C4 lacks a little French polish

Citroen almost gets it right

The Citroen C4 is well-priced and equipped but is let down by a clunky gearbox.
The Citroen C4 is well-priced and equipped but is let down by a clunky gearbox.

As you might know, Citroen is under new management in New Zealand. Newly appointed distributor Sime Darby aims to sell 400 cars this year, which might not sound like much - but would mean a 40 per cent growth over last year.

How does it aim to do that? Surely it must start with offering cars that put Citroen back on people's shopping lists and present a convincing case for potential buyers. Among a rationalised and repriced range, the latest C4 seems to fit the brief.

The C4 is a small hatchback that's a Volkswagen Golf rival in Europe. At $28,990 for our so-called Seduction automatic model, there must surely be a market for this model.

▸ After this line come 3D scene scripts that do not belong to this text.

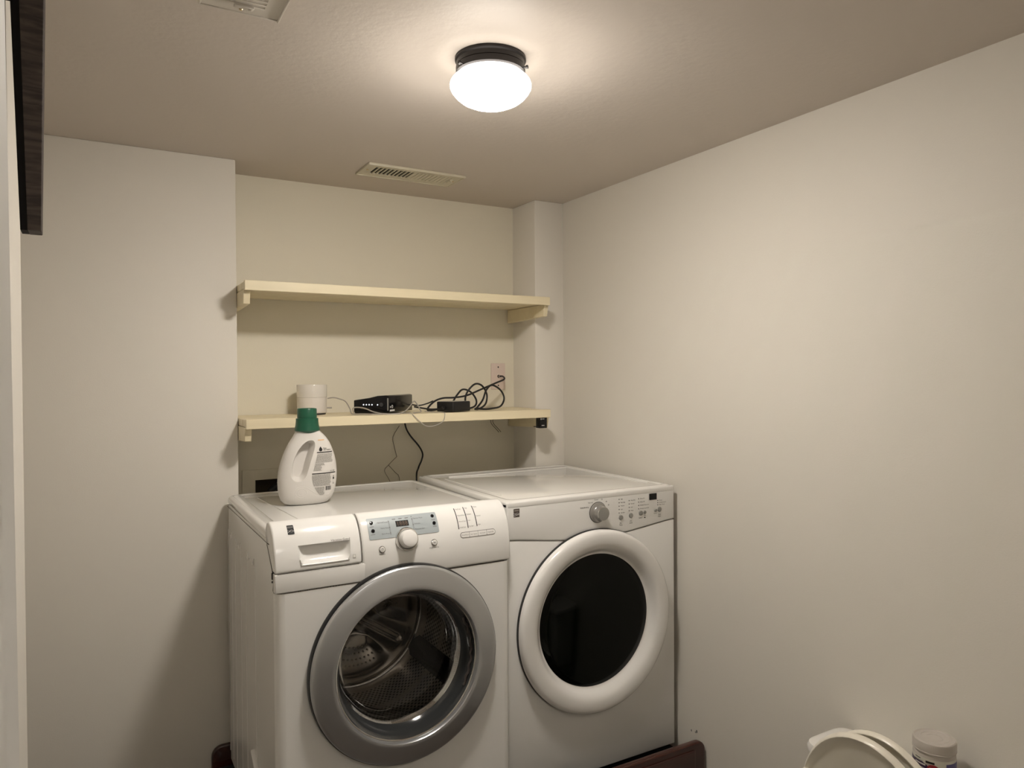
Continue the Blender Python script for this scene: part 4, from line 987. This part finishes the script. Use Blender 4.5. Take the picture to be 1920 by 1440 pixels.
# wrapped label: angles measured towards the camera
ac = math.atan2(CY-JY, CX-JX)
S = MB(); RL = .0449
def cyl(x, z, lift=0): a = ac+x/RL; return (JX+(RL+lift)*math.cos(a), JY+(RL+lift)*math.sin(a), tzt+z)
def patch(x0, x1, z0f, z1f, mi, lift, n=14):
    vs = []; fs = []
    for i in range(n+1):
        x = x0+(x1-x0)*i/n; z0 = z0f(x) if callable(z0f) else z0f; z1 = z1f(x) if callable(z1f) else z1f
        vs += [cyl(x, z0, lift), cyl(x, z1, lift)]
    for i in range(n): fs.append((2*i, 2*i+2, 2*i+3, 2*i+1))
    S.add(vs, fs, mi)
patch(-.14, .14, .004, .0755, 0, .0002, 60)
UP = .009
patch(.0250, .12, .004, .0690, 1, .0005, 20)
patch(-.070, .0250, .004, lambda x: .0470+UP+.0009*(abs(x+.02)/.02)**2 if x > -.02 else .051+UP+.15*(-.02-x), 1, .0005, 24)
patch(-.070, -.006, .004, lambda x: .056+UP if x < -.025 else .056+UP-(x+.025)*.45, 2, .0008, 24)
vs = [cyl(-.002+.0125*math.cos(a), .0455+UP+.0105*math.sin(a), .0012) for a in [2*PI*i/28 for i in range(28)]]; S.add(vs, [tuple(range(28))], 3)
def jt_(txt, x, z, h, mi): text_into(S, txt, x, z, h, mi, 'CENTER', fn=lambda X, Y, Zz: cyl(X, Zz, .0017), bold=.0001)
jt_('MAX', -.002, .0460+UP, .0050, 4); jt_('2X', .0165, .0390+UP, .0075, 4)
patch(-.045, -.030, .0700, .0718, 5, .0005, 4); patch(-.018, .0005, .0655, .0705, 5, .0005, 4)
for k, (a, b_) in enumerate(((-.046, -.024), (-.018, -.003), (-.022, -.006))): patch(a, b_, .0655-.002*k, .0661-.002*k, 5, .0005, 4)
for k in range(3): patch(-.044, -.018+.004*k, .0580-.009*k, .0615-.009*k, 4, .0012, 6)
obj('wrap_label', S, [mat('jar label paper', (.62, .60, .52), .4), BLUEP, PURP, REDP, WHP, INK], jt, recalc=False)

# two small scuffs on the right wall near the dryer
S = MB()
for y, z, s in ((-.786, -1.243, .0022), (-.812, -1.236, .0030), (-.806, -1.241, .0018)):
    S.lathe([(0, .0004), (s, .0003), (s*1.2, 0)], Matrix.Translation((XR, y, Z(z))) @ Matrix.Rotation(-PI/2, 4, 'Y') @ Matrix.Scale(1.6, 4, (1, 0, 0)), 8)
tag(obj('wall_scuff', S, INKG), 'small dark chips in the right wall paint beside the dryer', 'mark')

for o in list(C.objects):
    if '_o' in o: del o['_o']
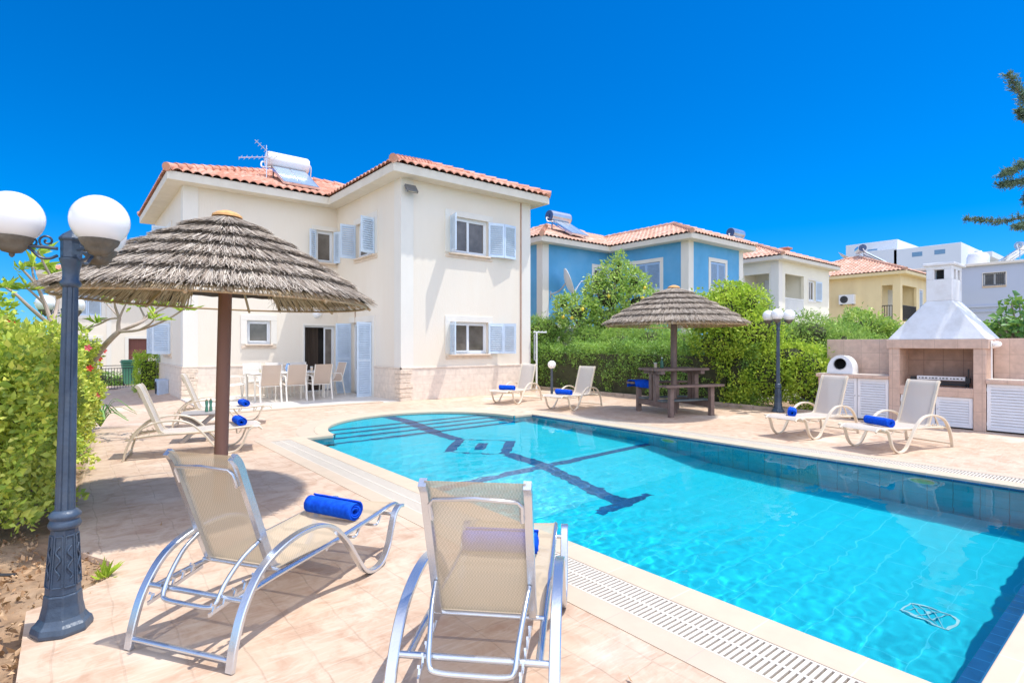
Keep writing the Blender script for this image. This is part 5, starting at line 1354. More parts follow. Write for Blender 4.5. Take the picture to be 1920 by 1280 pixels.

It's not as polished or sophisticated as a Ford Focus or Toyota Corolla, but not everybody wants a mainstream small car.

The C4 is one of the cheapest cars in this segment, astonishingly well-equipped and far from mainstream. It's French you know.

It is rather conservative for a Citroen, because the French maker has kept its avant garde ideas for the sporty DS line of models. If you're interested in a wacky C4, try the DS4 - they're both versions of the same car, albeit with different styling, engines and chassis setups.

Still, the C4 has a quiet sort of chic that sets it apart. It comes with curtain airbags, rear parking radar, cruise control with speed limiter, Bluetooth, good quality sound system and possibly more chrome than you're comfortable with.

A quality interior boasts sumptuously soft plastic on the dashboard and clear instrumentation. But points off for ergonomics, which seem deliberately random in an effort to remind you that you're in a French car. Example: the information display requires a four-direction controller/selector. You'd think a single rotary knob that also clicks inwards could handle that, but no: the C4 has four buttons (one for each direction) and another knob to select the chosen function.

The C4 is set up for comfort, with a modest 88kW/160Nm 1.6-litre engine (0-100km/h 12.5 seconds, 7.0 litres per 100km), tiny 16-inch wheels and soft suspension. Nothing wrong with that. Appealing even.

But the C4's aspirations towards smooth progress are undermined by the dreadful four-speed automatic gearbox, which definitely belongs to the old school (this C4 is yet to get the six-speeder that's been available elsewhere in the Peugeot/Citroen range for years). The "adaptive" protocol is clunky and indecisive, the shifts are abrupt and the C4 will forever be remembered at my house for being an automatic car that stalled on our gentle uphill driveway. There's only one other car ever to match that: a Peugeot ... with the same four-speed automatic.

So it's a car of somewhat uneven talents. The C4 is certainly no Golf; not even close. But it's substantially cheaper than the Volkswagen ($32,250 - a price we've all been raving about), so it succeeds in offering buyers a bit of genuine European flavour at a bargain price.

Ditch the self-shifting gearbox - which you can, with the $25,990 manual model, and you'd be onto a winner. Problem is, in this segment, nobody wants three pedals.


The bottom line

The price is right and the car is good, were it not ruined by an errant four-speed automatic gearbox. Will it help to tell you that the C4 is probably outstanding with the $3000-cheaper manual transmission?